Subsidies were initially high enough to make the Ghamicar the cheapest vehicle in the Ghamistani market, but these would gradually recede over the 1990s, with the car's popularity sharply declining in response. Controversially, the Ghamicar, intended to serve as a patriotic product of the new Federal Republic of Ghamistan, launched with an exclusively E100 ethanol-fueled engine. Ghamistan is a major producer of ethanol, and ethanol fuels had been proposed as an alternative to reliance on petroleum, but E100 hydrous ethanol fuel was not readily available in parts of southern and eastern Ghamistan at the time of the car's launch.
The growing popularity of "flexible" engine cars which could run on any blend of gasoline and ethanol, introduced to Ghamistan in the early 2000s, along with the total severance of public support for manufacture of the Ghamicar in 2004, led to the end of production two years later, though Tughanday Motor Company continues to manufacture some replacement parts today for Ghamicars which are still on the road.

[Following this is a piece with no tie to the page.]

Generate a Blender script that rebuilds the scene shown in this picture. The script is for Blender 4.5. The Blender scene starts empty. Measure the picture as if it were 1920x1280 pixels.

The Ghamicar is widely regarded as the most iconic automobile in Ghamistan, with a 21 year production run and more than half a million vehicles produced. The percentage of households with a passenger car, which was 6% in 1983, had more than tripled to 19% in 2006, a marked improvement though well-short of the goal of 50% by 1990. It is commonly seen as an example of the idealistic economic expectations in Ghamistan following the return of democracy in 1983 and before the Ghamistani Debt Crash in 2005, as well as a focus of nostalgia for that time period.